Key figures on the board of the Further Education Development Agency (FEDA) say they understood chairman Ken Young was not being paid because as a charity the organisation is explicitly forbidden to pay board members.

However, under an arrangement set up with the knowledge of Mrs Shephard, Mr Young receives his salary from FEDA’s subsidiary company, FEDA Trading Ltd.

The revelation, which will also come as news to college managers, has caused anger in the sector, since colleges have been told by Mrs Shephard they cannot pay board members anything but expenses except with her permission. None has yet been granted.

The agency’s public subsidy - Pounds 5 million in 1995-96 - already causes resentment among some in the sector who feel the cash could be spent directly on colleges. FEDA, which researches and provides support to colleges on curriculum and staffing issues, also earns cash by selling its services.

The payment row has embarrassed agency chiefs, who claim they were not aware the board was in the dark over the issue. In its strategic plan, FEDA states its intention to be “an independent voice grounded in rigour, openness and accountability”.

Chief executive Stephen Crowne admitted that “with hindsight, it would have been better to make much more explicit earlier what the current position was”. He inisted there were no probity issues raised by the “misunderstanding” over the payment. He said: “It is clearly standard practice for the chairmen of national bodies to be remunerated for the time they spend.”

The Department for Education and Employment confirmed that Mrs Shephard had approved the salary. Mr Crowne said that Mr Young, former chairman of the Student Loans Company and Mrs Shephard’s own choice of candidate for chair when the agency was set up in late 1994, had agreed to take up the six days a month post on the understanding he was paid.

Prominent agency board members are now demanding to know how the alleged omission occurred. They claim even the agency’s finance committee was not aware of the payment. When The TES contacted the agency, managers produced a draft FEDA budget from December 1994 as evidence that the board had seen details of Mr Young’s salary. The document, given to the board at a meeting, contains a list of salaries, including the chairman’s.

However, board members said the draft was merely an indicative budget and had never been discussed or agreed. Moreover, they had dismissed the figures as they knew FEDA, as a charity, could not legally remunerate its board.

Mr Crowne said FEDA’s charitable status was not relevant at the time of the meeting, since until April 1995 the new agency’s budget was directed through the Further Education Funding Council. He insisted the draft budget had been approved by the board.
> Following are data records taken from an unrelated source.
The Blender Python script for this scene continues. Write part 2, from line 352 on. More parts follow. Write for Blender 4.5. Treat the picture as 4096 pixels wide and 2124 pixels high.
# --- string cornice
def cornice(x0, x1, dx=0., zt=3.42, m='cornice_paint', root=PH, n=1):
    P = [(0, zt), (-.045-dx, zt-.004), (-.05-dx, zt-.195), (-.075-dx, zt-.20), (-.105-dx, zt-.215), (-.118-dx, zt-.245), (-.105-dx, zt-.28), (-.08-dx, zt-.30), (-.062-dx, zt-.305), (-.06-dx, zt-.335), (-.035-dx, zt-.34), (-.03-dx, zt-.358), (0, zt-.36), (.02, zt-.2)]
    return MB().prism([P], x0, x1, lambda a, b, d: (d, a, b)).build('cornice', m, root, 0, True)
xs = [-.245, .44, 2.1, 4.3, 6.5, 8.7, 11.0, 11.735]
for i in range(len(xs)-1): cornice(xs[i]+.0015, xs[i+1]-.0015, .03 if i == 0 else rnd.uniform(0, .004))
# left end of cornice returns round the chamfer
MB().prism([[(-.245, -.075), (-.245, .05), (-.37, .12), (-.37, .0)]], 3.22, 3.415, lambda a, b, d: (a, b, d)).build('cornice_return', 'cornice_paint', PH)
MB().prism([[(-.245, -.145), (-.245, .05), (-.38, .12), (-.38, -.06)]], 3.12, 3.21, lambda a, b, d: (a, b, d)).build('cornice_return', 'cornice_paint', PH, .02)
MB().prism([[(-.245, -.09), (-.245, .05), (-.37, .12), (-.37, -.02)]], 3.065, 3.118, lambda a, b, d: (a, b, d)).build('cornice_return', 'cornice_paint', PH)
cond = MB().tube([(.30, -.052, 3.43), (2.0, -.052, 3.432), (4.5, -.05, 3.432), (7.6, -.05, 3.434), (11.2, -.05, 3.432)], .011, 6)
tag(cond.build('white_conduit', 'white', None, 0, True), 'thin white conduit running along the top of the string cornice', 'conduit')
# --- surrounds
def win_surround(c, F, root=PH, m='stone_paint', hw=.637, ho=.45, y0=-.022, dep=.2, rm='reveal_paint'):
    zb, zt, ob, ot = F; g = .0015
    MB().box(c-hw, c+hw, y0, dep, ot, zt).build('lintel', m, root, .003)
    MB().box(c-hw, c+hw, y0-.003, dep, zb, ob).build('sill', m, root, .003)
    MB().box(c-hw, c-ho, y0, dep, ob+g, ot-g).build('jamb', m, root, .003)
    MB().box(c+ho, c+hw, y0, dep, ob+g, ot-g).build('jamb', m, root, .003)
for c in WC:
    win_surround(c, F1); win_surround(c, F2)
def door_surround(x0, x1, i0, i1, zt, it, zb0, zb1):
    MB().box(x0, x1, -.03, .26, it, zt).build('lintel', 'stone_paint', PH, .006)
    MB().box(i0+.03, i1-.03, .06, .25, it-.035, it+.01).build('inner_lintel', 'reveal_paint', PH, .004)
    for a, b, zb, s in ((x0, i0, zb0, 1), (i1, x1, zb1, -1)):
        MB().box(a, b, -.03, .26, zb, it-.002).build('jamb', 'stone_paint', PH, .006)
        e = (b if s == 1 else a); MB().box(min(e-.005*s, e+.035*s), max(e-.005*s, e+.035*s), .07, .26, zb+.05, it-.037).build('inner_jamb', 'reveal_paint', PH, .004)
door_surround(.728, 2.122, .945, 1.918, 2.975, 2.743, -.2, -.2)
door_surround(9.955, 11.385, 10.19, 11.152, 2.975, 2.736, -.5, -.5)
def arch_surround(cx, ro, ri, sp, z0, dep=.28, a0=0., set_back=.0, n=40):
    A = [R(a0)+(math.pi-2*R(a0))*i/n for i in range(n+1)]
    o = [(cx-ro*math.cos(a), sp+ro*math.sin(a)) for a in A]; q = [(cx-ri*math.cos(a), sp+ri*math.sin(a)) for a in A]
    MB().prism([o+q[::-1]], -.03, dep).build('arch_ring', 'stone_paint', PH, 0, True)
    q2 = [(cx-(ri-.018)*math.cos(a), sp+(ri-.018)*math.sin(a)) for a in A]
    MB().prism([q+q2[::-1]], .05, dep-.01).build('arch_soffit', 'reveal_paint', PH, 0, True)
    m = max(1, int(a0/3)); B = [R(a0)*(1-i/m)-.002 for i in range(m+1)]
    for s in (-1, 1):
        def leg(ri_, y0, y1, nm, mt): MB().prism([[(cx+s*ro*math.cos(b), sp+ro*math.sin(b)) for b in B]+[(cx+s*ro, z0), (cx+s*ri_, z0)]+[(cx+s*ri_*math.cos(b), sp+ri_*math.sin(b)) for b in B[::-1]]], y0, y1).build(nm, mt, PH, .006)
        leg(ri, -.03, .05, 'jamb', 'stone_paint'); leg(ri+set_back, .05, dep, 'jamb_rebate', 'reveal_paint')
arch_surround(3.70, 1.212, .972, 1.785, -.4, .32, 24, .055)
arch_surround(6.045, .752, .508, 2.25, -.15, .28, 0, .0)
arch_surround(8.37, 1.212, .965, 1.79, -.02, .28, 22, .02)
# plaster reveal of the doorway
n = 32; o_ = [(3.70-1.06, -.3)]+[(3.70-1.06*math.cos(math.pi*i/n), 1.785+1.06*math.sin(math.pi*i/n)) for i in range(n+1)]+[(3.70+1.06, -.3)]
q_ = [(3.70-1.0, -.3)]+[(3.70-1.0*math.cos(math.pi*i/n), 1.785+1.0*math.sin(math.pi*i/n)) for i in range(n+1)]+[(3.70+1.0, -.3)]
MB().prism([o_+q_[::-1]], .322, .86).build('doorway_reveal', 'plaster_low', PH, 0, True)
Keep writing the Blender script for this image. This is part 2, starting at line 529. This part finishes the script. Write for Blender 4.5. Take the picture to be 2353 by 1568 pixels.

Lawyers had advised the agency to use a trading company as a mechanism to pay Mr Young, Mr Crowne said. However, FEDA had also been negotiating with charity commissioners over how the chairman might be remunerated directly through the agency.

The Association of Colleges pointed out that FEDA, with a Pounds 7 million budget, is a smaller operation than many FE institutions. Almost half all college chairs of governors preside unpaid over organisations with higher budgets.

However, pleas by the AOC’s parent organisation, the Colleges’ Employers’ Forum, for lifting the ban on paying college governors were rejected by Mrs Shephard.

AOC chief executive Roger Ward said revelations over Mr Young’s salary would lend support to his view that college corporations should be allowed to pay their chairmen.